You just store the files in the repo normally and then use Markdown, Wiki, or HTML syntax to link to those files using Fossil URLs. (Or things which can be turned into URLs, such as check-in IDs.)

As an example, take a look at the Demonstration section of my "Image Format vs Fossil Repo Size" article, which links to a Juypter notebook stored right alongside the article's Markdown text file. The same article also embeds an SVG chart also stored right alongside it.

(11) By anonymous on 2019-08-09 13:38:28 in reply to 1 [link] [source]

Thank you stephan, thank you wyoung!

I'm going to migrate from wiki pages to embedded docs:

  • hunt down all attachments (via timeline since there seems to be no simple way)
  • store attachments as unversioned content (since these are mostly pdf and maff)
  • export wiki pages into files
  • use the exported wiki files as starting point for embedded docs

With this I'll loose the ability to edit the "wiki" via the web ui, but since this is a desktop wiki scite and vim are already here.
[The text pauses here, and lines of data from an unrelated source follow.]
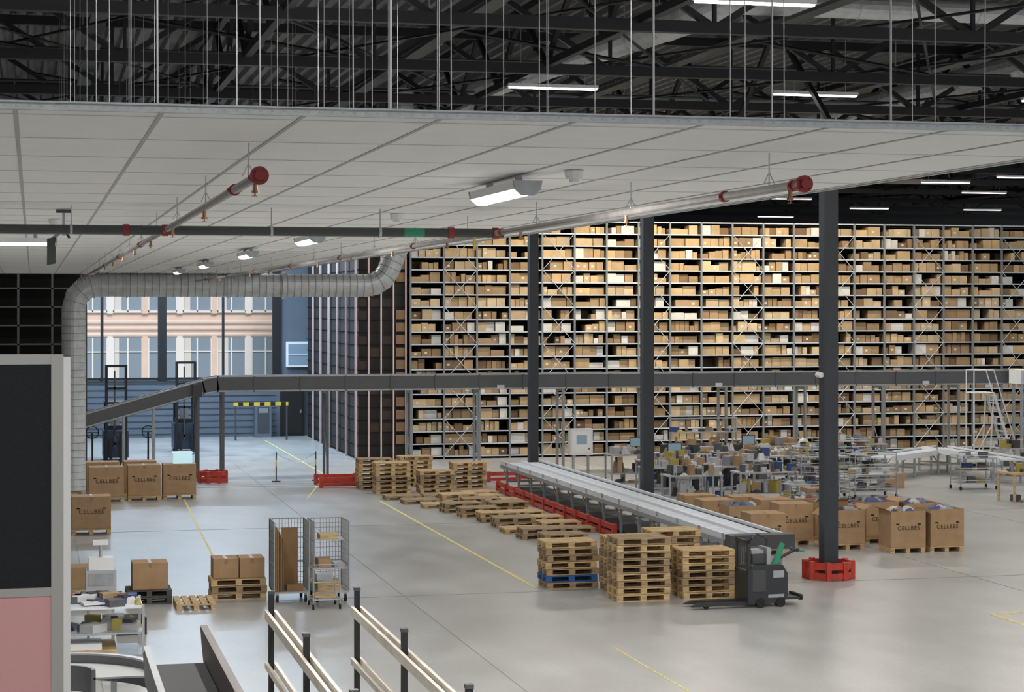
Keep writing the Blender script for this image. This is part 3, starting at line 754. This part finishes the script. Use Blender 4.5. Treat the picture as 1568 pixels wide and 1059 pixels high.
b.box(-.05,2.25,-.05,.85,.8,.86,'wood'); clutter(b,0,2.2,0,.8,.86,12,.25); clutter(b,.1,2.1,.1,.7,0,6,.4); b.obj('wooden_workbench',(27.3,52.0,0),.1)

# ---------------------------------------------------------------- left cluttered workbench
b=B(); x0,x1,y0,y1=.35,1.68,31.6,32.7
for x in (x0,x1):
    for y in (y0,y1): b.box(x-.02,x+.02,y-.02,y+.02,0,.95,'galv2')
for z in (.15,.5,.9): b.box(x0,x1,y0,y1,z,z+.03,'rail' if z>.6 else 'galv2')
clutter(b,x0,x1,y0,y1,.93,34,.16); clutter(b,x0,x1,y0,y1,.53,14,.2)
b.col=(.05,.1,.35); b.rbox(1.2,32.0,.93,.4,.3,.06,'clut',.4); b.col=(.85,.85,.9); b.rbox(.95,31.9,.95,.4,.28,.03,'clut',.2); b.rbox(.8,32.2,.95,.35,.28,.1,'clut',-.2)
b.col=(.5,.05,.05); b.rbox(.6,32.3,.95,.3,.2,.1,'clut',-.2)
b.box(x0+.05,x1-.4,y0+.1,y1,.18,.26,'wood'); b.box(x0+.2,x0+.7,y0+.1,y0+.6,.26,.36,'white')
b.obj('sorting_workbench')
b=B(); b.box(0,.5,0,.4,.9,1.25,'bench'); b.box(.05,.45,.05,.3,1.25,1.45,'white'); b.box(.05,.45,-.01,0,1.0,1.2,'galv2'); b.tube((.25,.2,1.45),(.25,.2,1.65),.03,'wire'); b.rbox(.25,.2,1.65,.25,.1,.08,'white',0)
for x in (.05,.45): b.box(x-.02,x+.02,.05,.09,0,.9,'galv2'); b.box(x-.02,x+.02,.31,.35,0,.9,'galv2')
b.obj('label_printer_stand',(.85,33.6,0))
b=B(); b.box(0,.5,0,.4,0,.3,'truck'); b.box(.03,.47,.03,.37,.3,.305,'belt'); b.obj('plastic_crate',(1.4,34.6,0))

# ---------------------------------------------------------------- foreground conveyors and railings
b=B()
cx,cy,z=.25,20.6,1.85
N=20
for (ra,rb,za,zb,k) in ((.35,.95,z-.02,z,'galvr'),(.93,.98,z-.18,z+.08,'convside'),(.33,.37,z-.18,z+.08,'convside'),(.92,.99,z+.08,z+.1,'galv2')):
    for i in range(N):
        a0=math.radians(180-180*i/N); a1=math.radians(180-180*(i+1)/N)
        vs=[]
        for zz in (za,zb):
            for (r_,a) in ((ra,a0),(rb,a0),(rb,a1),(ra,a1)): vs.append((cx+r_*math.cos(a),cy+r_*math.sin(a),zz))
        b.add(vs,[(3,2,1,0),(4,5,6,7),(0,1,5,4),(1,2,6,5),(2,3,7,6),(3,0,4,7)],k)
for a in (150,90,30):
    a=math.radians(a); b.box(cx+.65*math.cos(a)-.03,cx+.65*math.cos(a)+.03,cy+.65*math.sin(a)-.03,cy+.65*math.sin(a)+.03,0,z-.1,'galv2')
b.obj('curved_conveyor')
b=B()
xl,xr=1.12,1.62
b.box(xl,xr,9,19.5,2.10,2.15,'belt'); b.tube((xl,19.5,2.09),(xr,19.5,2.09),.06,'galv2',14); b.box(xl,xr,9,19.4,1.95,1.98,'convside')
def wing(x0,x1,pts,k):
    n=len(pts); vs=[(x0,y,z) for y,z in pts]+[(x1,y,z) for y,z in pts]
    b.add(vs,[tuple(range(n)),tuple(range(2*n-1,n-1,-1))]+[(i,n+i,n+(i+1)%n,(i+1)%n) for i in range(n)],k)
wing(1.075,1.115,[(9,1.9),(9,2.25),(19.9,2.25),(20.3,2.12),(19.9,1.9)],'convside')
wing(1.63,1.67,[(9,1.9),(9,2.42),(19.6,2.42),(20.1,2.40),(19.95,2.25),(19.7,2.1),(19.6,1.9)],'chute')
b.box(1.62,1.69,9,20.0,2.42,2.435,'chute'); b.box(1.06,1.12,9,19.9,2.25,2.265,'galv2')
for x in (xl,xr):
    b.box(x-.03,x+.03,18.9,18.96,0,2.0,'convside'); b.box(x-.03,x+.03,14,14.06,0,2.0,'convside')
b.obj('chute_conveyor')
def railing(X,ys):
    b=B()
    for y in ys: b.box(X-.025,X+.025,y-.025,y+.025,0,2.9,'black'); b.box(X-.03,X+.03,y-.03,y+.03,2.88,2.91,'pipedark')
    y0,y1=min(ys),max(ys)
    for z,h in ((2.68,.042),(2.2,.03)): b.box(X+.025,X+.055,y0-.3,y1+.05,z-h,z+h,'railwood'); b.box(X-.055,X-.025,y0-.3,y1+.05,z-h,z+h,'railwood')
    b.obj('guard_railing')
railing(2.2,(18.9,16.4,13.9,11.4)); railing(3.03,(18.95,16.45,13.9,11.4))

# ---------------------------------------------------------------- partition screen in the foreground
b=B(); y=7.15
xe=.105
b.box(-1.6,xe-.04,y+.005,y+.035,4.62,5.40,'fabricdk'); b.box(-1.6,xe-.04,y+.005,y+.035,4.12,4.59,'fabricpk')
b.box(-1.6,xe,y,y+.04,5.40,5.435,'frame'); b.box(xe-.042,xe,y-.003,y+.043,4.02,5.435,'frame'); b.box(-1.6,xe-.04,y,y+.04,4.59,4.62,'frame'); b.box(-1.6,xe-.04,y,y+.04,4.08,4.12,'frame')
b.box(xe,xe+.024,y+.004,y+.03,4.0,5.425,'facw'); b.box(-1.3,xe,y-.15,y+.18,4.0,4.03,'frame')
b.obj('partition_screen')

# ---------------------------------------------------------------- world + sun + camera
w=bpy.data.worlds.new('World'); sc.world=w; w.use_nodes=True
bg=w.node_tree.nodes['Background']; bg.inputs['Color'].default_value=(.92,.96,1,1); bg.inputs['Strength'].default_value=.8
sl=bpy.data.lights.new('sun','SUN'); sl.energy=2.4; sl.angle=.3; sl.color=(1,.98,.95)
so=bpy.data.objects.new('sun',sl); col.objects.link(so); so.location=(0,60,40); so.rotation_euler=(math.radians(42),0,math.radians(8))
cam=bpy.data.cameras.new('camera'); co=bpy.data.objects.new('camera',cam); col.objects.link(co)
co.location=(0,0,5.6); co.rotation_euler=(math.pi/2,0,-math.atan(734/3049.)); cam.lens=70; cam.sensor_width=36; cam.shift_y=-59.5/1568; cam.clip_end=400
sc.camera=co
sc.view_settings.view_transform='Standard'; sc.view_settings.look='None'; sc.view_settings.exposure=0
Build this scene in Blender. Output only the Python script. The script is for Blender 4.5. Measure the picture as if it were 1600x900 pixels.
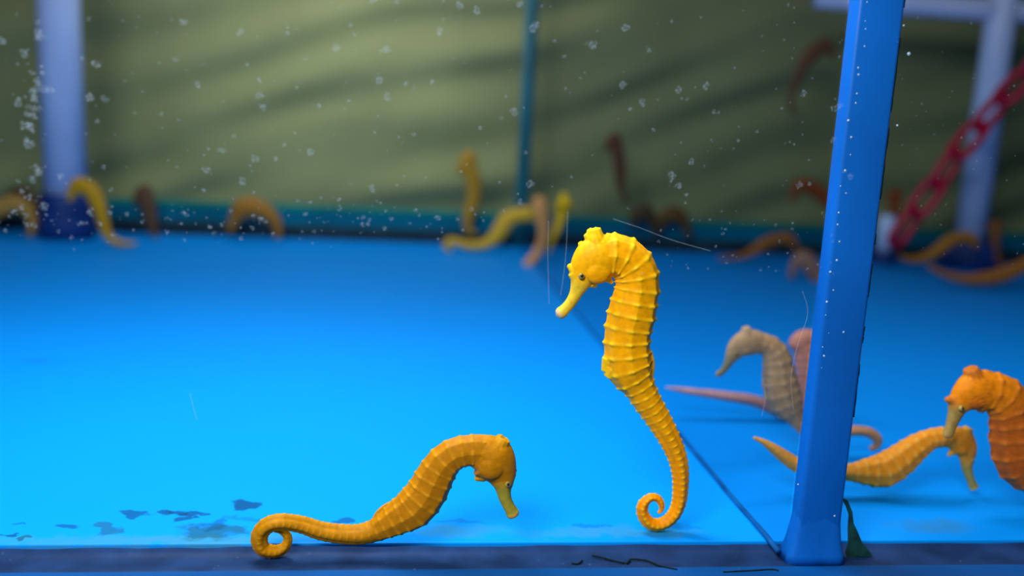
import bpy, bmesh, math, random
from mathutils import Vector, Matrix, noise, kdtree
random.seed(7)
S = bpy.context.scene
for o in list(bpy.data.objects):
    bpy.data.objects.remove(o)

# ------------------------------------------------------------------ camera
FPX, YAW, PITCH, ROLL, CH = 1400.0, math.radians(6.8), math.radians(10.4), math.radians(2.85), 0.155
cF = Vector((math.sin(YAW)*math.cos(PITCH), math.cos(YAW)*math.cos(PITCH), -math.sin(PITCH)))
r0 = cF.cross(Vector((0, 0, 1))).normalized()
u0 = r0.cross(cF)
cR = math.cos(ROLL)*r0 + math.sin(ROLL)*u0
cU = -math.sin(ROLL)*r0 + math.cos(ROLL)*u0
CAM = Vector((0, 0, CH))
cd = bpy.data.cameras.new('camera')
cam = bpy.data.objects.new('camera', cd)
S.collection.objects.link(cam)
cam.matrix_world = Matrix(((cR.x, cU.x, -cF.x, 0), (cR.y, cU.y, -cF.y, 0), (cR.z, cU.z, -cF.z, CH), (0, 0, 0, 1)))
cd.sensor_width = 36.0
cd.lens = 36.0*FPX/1600.0
cd.clip_start = 0.01
cd.clip_end = 50
cd.dof.use_dof = True
cd.dof.focus_distance = 0.325
cd.dof.aperture_fstop = 4.8
S.camera = cam

# ------------------------------------------------------------------ world, lamps, exposure
S.view_settings.view_transform = 'Standard'
S.view_settings.look = 'None'
S.view_settings.exposure = 0.0
S.view_settings.gamma = 1.0
S.view_settings.use_curve_mapping = False
S.cycles.transparent_max_bounces = 24
W = bpy.data.worlds.new('world')
S.world = W
W.use_nodes = True
W.node_tree.nodes['Background'].inputs[0].default_value = (0.55, 0.65, 0.85, 1)
W.node_tree.nodes['Background'].inputs[1].default_value = 0.085


def area(name, loc, target, sx, sy, power, col, spread=180):
    l = bpy.data.lights.new(name, 'AREA')
    l.shape = 'RECTANGLE'
    l.size, l.size_y = sx, sy
    l.energy = power
    l.color = col
    l.spread = math.radians(spread)
    o = bpy.data.objects.new(name, l)
    S.collection.objects.link(o)
    o.location = loc
    d = Vector(target)-Vector(loc)
    o.rotation_euler = d.to_track_quat('-Z', 'Y').to_euler()
    return o


area('tank_lamp', (-0.08, 0.42, 0.42), (-0.06, 0.44, 0.0), 0.30, 0.12, 2.5, (0.95, 0.98, 1.0))
area('side_lamp', (0.38, 0.50, 0.50), (0.38, 0.56, 0.0), 0.25, 0.12, 0.62, (0.93, 0.96, 1.0))
area('back_lamp', (-0.10, 1.04, 0.50), (-0.08, 1.32, 0.12), 0.25, 0.10, 0.95, (1.0, 0.97, 0.90), 150)
area('room_fill', (-0.22, -0.12, 0.47), (0.05, 0.34, 0.08), 0.28, 0.20, 5.2, (1.0, 0.97, 0.93))  # soft fill added behind the camera to brighten front faces


# ------------------------------------------------------------------ helpers
def ray(px, py):
    return cF*FPX + cR*(px-800) + cU*(450-py)


def P(px, py, Y):                     # the point at depth Y behind that spot
    d = ray(px, py)
    return CAM + d*(Y/d.y)


def Fl(px, py, z=0.0):
    d = ray(px, py)
    return CAM + d*((z-CH)/d.z)


def new_mat(name):
    m = bpy.data.materials.new(name)
    m.use_nodes = True
    nt = m.node_tree
    return m, nt, nt.nodes['Principled BSDF']


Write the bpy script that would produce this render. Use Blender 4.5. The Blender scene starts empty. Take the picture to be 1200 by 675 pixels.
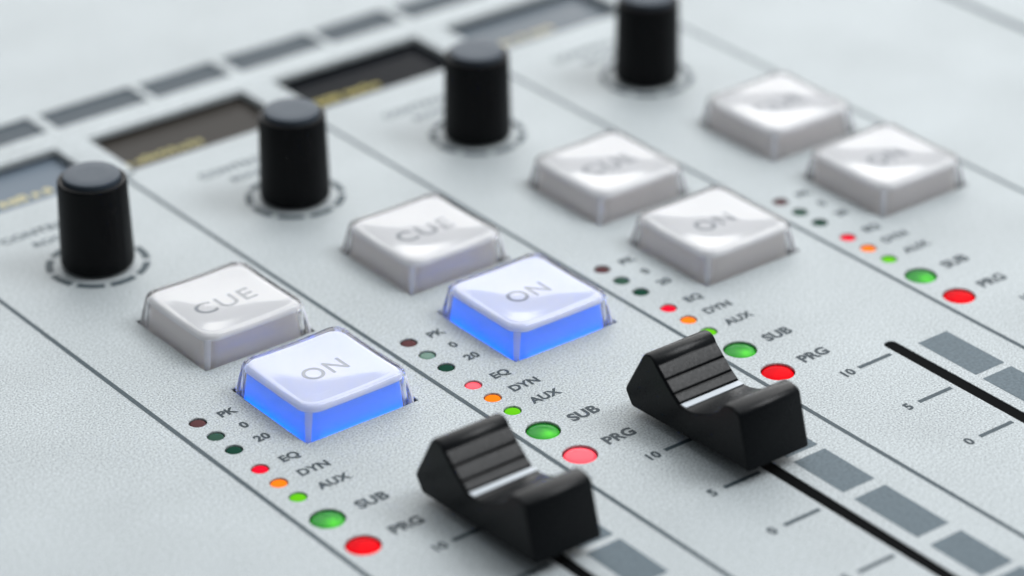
import bpy, bmesh, math, random
from mathutils import Vector, Matrix
from mathutils.geometry import tessellate_polygon

random.seed(7)
MM = 0.001                      # everything below is written in millimetres
scene = bpy.context.scene
COL = scene.collection
PITCH = 33.0                    # width of one channel strip
LINE0 = 7.03                    # x of the first channel's left separator
NCH = 4
PI = math.pi

# ------------------------------------------------------------------ materials
def new_mat(name):
    m = bpy.data.materials.new(name); m.use_nodes = True
    nt = m.node_tree
    return m, nt, nt.nodes['Principled BSDF'], nt.nodes['Material Output']

def plain(name, col, rough=0.5, metal=0.0, coat=0.0, spec=0.5, coat_rough=0.05):
    m, nt, b, _ = new_mat(name)
    b.inputs['Base Color'].default_value = (*col, 1)
    b.inputs['Roughness'].default_value = rough
    b.inputs['Metallic'].default_value = metal
    b.inputs['Coat Weight'].default_value = coat
    b.inputs['Coat Roughness'].default_value = coat_rough
    b.inputs['Specular IOR Level'].default_value = spec
    return m

def grain(nt, b, scale, dist, strength, rough_lo=None, rough_hi=None, col=None, col_amt=0.0):
    """fine grain: bump, roughness and a slight change of the paint's own tone"""
    tc = nt.nodes.new('ShaderNodeTexCoord')
    nz = nt.nodes.new('ShaderNodeTexNoise'); nz.inputs['Scale'].default_value = scale
    nz.inputs['Detail'].default_value = 3; nz.inputs['Roughness'].default_value = 0.6
    nt.links.new(tc.outputs['Object'], nz.inputs['Vector'])
    bp = nt.nodes.new('ShaderNodeBump'); bp.inputs['Strength'].default_value = strength
    bp.inputs['Distance'].default_value = dist
    nt.links.new(nz.outputs['Fac'], bp.inputs['Height'])
    nt.links.new(bp.outputs['Normal'], b.inputs['Normal'])
    if rough_lo is not None:
        mr = nt.nodes.new('ShaderNodeMapRange')
        mr.inputs['From Min'].default_value = 0.3; mr.inputs['From Max'].default_value = 0.7
        mr.inputs['To Min'].default_value = rough_lo; mr.inputs['To Max'].default_value = rough_hi
        nt.links.new(nz.outputs['Fac'], mr.inputs['Value']); nt.links.new(mr.outputs['Result'], b.inputs['Roughness'])
    if col is not None:
        n2 = nt.nodes.new('ShaderNodeTexNoise'); n2.inputs['Scale'].default_value = scale * 0.75
        n2.inputs['Detail'].default_value = 2
        nt.links.new(tc.outputs['Object'], n2.inputs['Vector'])
        n3 = nt.nodes.new('ShaderNodeTexNoise'); n3.inputs['Scale'].default_value = scale / 90
        n3.inputs['Detail'].default_value = 3
        nt.links.new(tc.outputs['Object'], n3.inputs['Vector'])
        ad = nt.nodes.new('ShaderNodeMath'); ad.operation = 'MULTIPLY_ADD'
        nt.links.new(n3.outputs['Fac'], ad.inputs[0]); ad.inputs[1].default_value = 0.14
        nt.links.new(n2.outputs['Fac'], ad.inputs[2])
        rp = nt.nodes.new('ShaderNodeValToRGB')
        rp.color_ramp.elements[0].position = 0.35; rp.color_ramp.elements[1].position = 0.80
        rp.color_ramp.elements[0].color = (*[c * (1 - col_amt) for c in col], 1)
        rp.color_ramp.elements[1].color = (*[min(1, c * (1 + col_amt)) for c in col], 1)
        nt.links.new(ad.outputs[0], rp.inputs['Fac'])
        vo = nt.nodes.new('ShaderNodeTexVoronoi'); vo.inputs['Scale'].default_value = 170      # a few specks of dust
        nt.links.new(tc.outputs['Object'], vo.inputs['Vector'])
        sp = nt.nodes.new('ShaderNodeSeparateColor'); nt.links.new(vo.outputs['Color'], sp.inputs[0])
        sz = nt.nodes.new('ShaderNodeMapRange'); sz.inputs['From Min'].default_value = 0.62; sz.inputs['From Max'].default_value = 1.0
        sz.inputs['To Min'].default_value = 0.0; sz.inputs['To Max'].default_value = 0.034
        nt.links.new(sp.outputs[0], sz.inputs['Value'])
        lt = nt.nodes.new('ShaderNodeMath'); lt.operation = 'LESS_THAN'
        nt.links.new(vo.outputs['Distance'], lt.inputs[0]); nt.links.new(sz.outputs['Result'], lt.inputs[1])
        mk = nt.nodes.new('ShaderNodeMix'); mk.data_type = 'RGBA'
        ml = nt.nodes.new('ShaderNodeMath'); ml.operation = 'MULTIPLY'; ml.inputs[1].default_value = 0.55
        nt.links.new(lt.outputs[0], ml.inputs[0]); nt.links.new(ml.outputs[0], mk.inputs['Factor'])
        nt.links.new(rp.outputs['Color'], mk.inputs['A']); mk.inputs['B'].default_value = (0.10, 0.105, 0.105, 1)
        nt.links.new(mk.outputs['Result'], b.inputs['Base Color'])
    return nz

# painted panel: pale grey texture paint
M_PANEL, nt, b, _ = new_mat('panel_paint')
b.inputs['Specular IOR Level'].default_value = 0.22
grain(nt, b, 5200, 0.00008, 0.42, 0.42, 0.62, (0.376, 0.408, 0.420), 0.46)

def ink(name, col):
    m, nt, b, _ = new_mat(name)
    b.inputs['Specular IOR Level'].default_value = 0.15
    grain(nt, b, 3000, 0.00007, 0.5, 0.45, 0.65, col, 0.22)
    return m
M_INK_DARK = ink('ink_dark', (0.038, 0.052, 0.062))
M_INK_GREY = ink('ink_grey', (0.092, 0.122, 0.142))
M_INK_LINE = ink('ink_line', (0.050, 0.070, 0.082))
M_INK_PALE = ink('ink_pale', (0.085, 0.108, 0.12))
M_LEGEND_INK = plain('legend_ink', (0.27, 0.29, 0.32), 0.6)

M_BLACK, nt, b, _ = new_mat('black_plastic')
b.inputs['Base Color'].default_value = (0.0028, 0.0036, 0.0046, 1)
b.inputs['Specular IOR Level'].default_value = 0.15
grain(nt, b, 2600, 0.00004, 0.3, 0.25, 0.36)
M_KNOB, nt, b, _ = new_mat('knob_plastic')
b.inputs['Base Color'].default_value = (0.003, 0.0033, 0.004, 1)
b.inputs['Specular IOR Level'].default_value = 0.12
grain(nt, b, 2600, 0.00004, 0.3, 0.38, 0.5)
M_KNOB_DISC, nt, b, _ = new_mat('knob_disc')
b.inputs['Base Color'].default_value = (0.048, 0.062, 0.080, 1); b.inputs['Specular IOR Level'].default_value = 0.18
grain(nt, b, 3000, 0.00005, 0.4, 0.42, 0.55)
M_WELL = plain('dark_well', (0.0025, 0.003, 0.0035), 0.8, spec=0.03)
M_SWITCH_LIT = plain('dark_switch_body', (0.03, 0.03, 0.035), 0.6)
M_SWITCH = plain('switch_body', (0.75, 0.74, 0.73), 0.5)
M_STEEL = plain('lever_steel', (0.03, 0.03, 0.033), 0.4, 0.3)
M_CHASSIS = plain('chassis_paint', (0.30, 0.32, 0.33), 0.5)
M_WHITE_LINE = plain('white_line', (0.46, 0.50, 0.54), 0.45)

# clear plastic cap
M_CLEAR, nt, b, out = new_mat('clear_plastic')
b.inputs['Base Color'].default_value = (0.99, 0.99, 1.0, 1)
b.inputs['Roughness'].default_value = 0.075
b.inputs['IOR'].default_value = 1.46
b.inputs['Transmission Weight'].default_value = 1.0
df = nt.nodes.new('ShaderNodeBsdfDiffuse'); df.inputs['Color'].default_value = (0.85, 0.86, 0.92, 1)
m1 = nt.nodes.new('ShaderNodeMixShader'); m1.inputs['Fac'].default_value = 0.05      # slight haze of the plastic itself
nt.links.new(b.outputs[0], m1.inputs[1]); nt.links.new(df.outputs[0], m1.inputs[2]); nt.links.new(m1.outputs[0], out.inputs['Surface'])

def edge_glint(src, name, k):
    m = src.copy(); m.name = name
    for n in m.node_tree.nodes:
        if n.type == 'MIX_SHADER': n.inputs['Fac'].default_value = k
    return m
M_EDGE_GLINT = edge_glint(M_CLEAR, 'clear_plastic_edge', 0.62)  # whiter mix stands in for light caught along the cap's corners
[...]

Linking in between embedded docs works relative easy with [page](/doc/trunk/pagename.md).

(12) By Stephan Beal (stephan) on 2019-08-09 16:28:49 in reply to 11 [link] [source]

export wiki pages into files

In the off chance that you don't know this already: the wiki CLI command can do that.

(13) By anonymous on 2019-08-09 16:57:39 in reply to 12 [link] [source]

That was the easy part, but the attachments were nasty since one can only add attachments via cli but not export...

(14) By anonymous on 2019-08-09 21:59:50 in reply to 13 [link] [source]

The attachment command also does not support attachments to tickets.